Tzou-Shin Ueng, William J. O’Connell
Nuclear Technology | Volume 108 | Number 1 | October 1994 | Pages 80-89
Technical Paper | Radioactive Waste Management | doi.org/10.13182/NT94-A35044
Articles are hosted by Taylor and Francis Online.
For a nuclear waste package emplacement in a potential repository in partially saturated rock, a rock rubble or backfill zone may act more as a barrier than as a pathway for diffusive release of radionuclides. We approximate the diffusive transport process using one-dimensional, one-and two-barrier geometries. The one-barrier model suffices when the effective diffusion coefficient in the first zone, the rubble, is substantially lower than that in the second zone, the host rock. For more generality, such as two zones of comparable diffusivities, or for an additional barrier zone, we model two barrier zones both of finite extent.
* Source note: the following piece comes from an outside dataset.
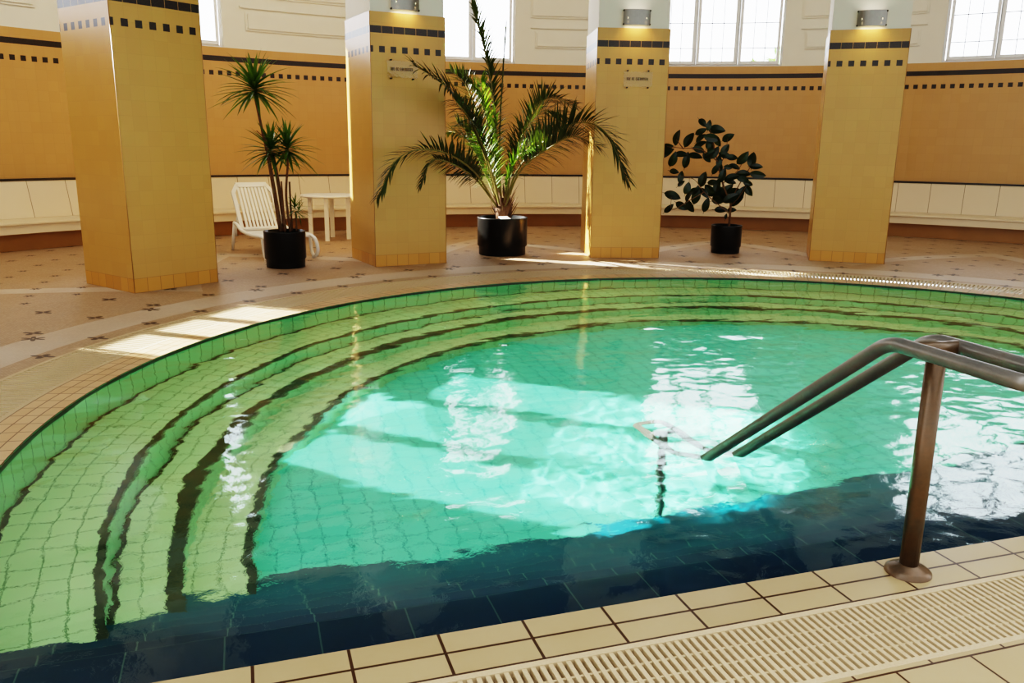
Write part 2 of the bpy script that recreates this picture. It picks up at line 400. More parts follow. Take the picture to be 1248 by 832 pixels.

We present solutions for three types of radionuclide mobilization at the source: a pulse transient input, a steady input rate, and a constant concentration. The algebraic series form of the solutions aids analysis of sensitivity of breakthrough times and peak release rates. For the one-zone case, dimensionless parameters allow plotting of the family of transient solutions on a single graph. Comparisons between results of one- and two-zone models and with published results for different geometries and solution methods support verification of the solutions in this study.